4. Video Games – Lana Del Rey










Lana Del Rey has been criticized enough by the internet and everybody else and I don’t really care about any of it. I only care about this song. And I don’t even have a copy of it on my computer. I’m just adding another view to the YouTube count every five minutes of my life.  
3. California – EMA

I constantly want to compare Erika M. Anderson to Kurt Cobain and Patti Smith, but that’s just diminishing to the full form of self she presents on Past Life Martyred Saints. But I’m still going to do it because “California” runs the course the usual Patti Smith track of soul-bearing, stream-of-conscious swan song I always fall head over heels for. And I fell hard.  
2. Vomit – Girls 

I am looking for love and it’s not in a hopeless place.
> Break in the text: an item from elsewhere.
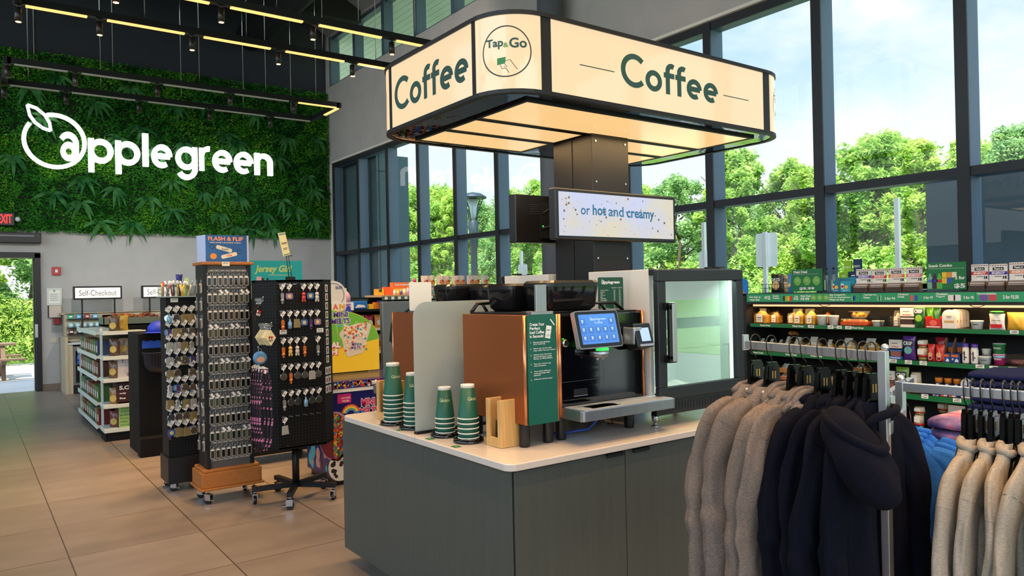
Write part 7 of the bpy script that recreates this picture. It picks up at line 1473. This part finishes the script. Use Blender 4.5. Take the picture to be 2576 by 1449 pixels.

It’s with Girls.
1. Helplessness Blues – Fleet Foxes


I blasted this song all summer long, driving home at night with the windows rolled down screaming out to the empty streets. But it wasn’t until I had a total character breakdown at the start of sophomore year that this song became a sort of weird, sacred anthem for me.
I heard that the pressure of producing the album Helplessness Blues caused Robin Pecknold’s girlfriend to leave him, but after hearing the album she basically understood everything he was going through and got back with him. I can’t claim Helplessness Blues (the album), but I sure as hell claim “Helplessness Blues” (the song) -- because Robin Pecknold knows what he’s writing about and I relate, which is what a song of year is all about to me. And at the end of 2011, nothing has summarized everything I felt, was feeling and currently feel about life, love and everything than this song. All my favorite lyrics of the year are in this song. It’s my song, and in the future  whenever I think back to 2011 -- this is the song that'll going be playing in the background.

Ok, we’re done here. Nothing else do see here.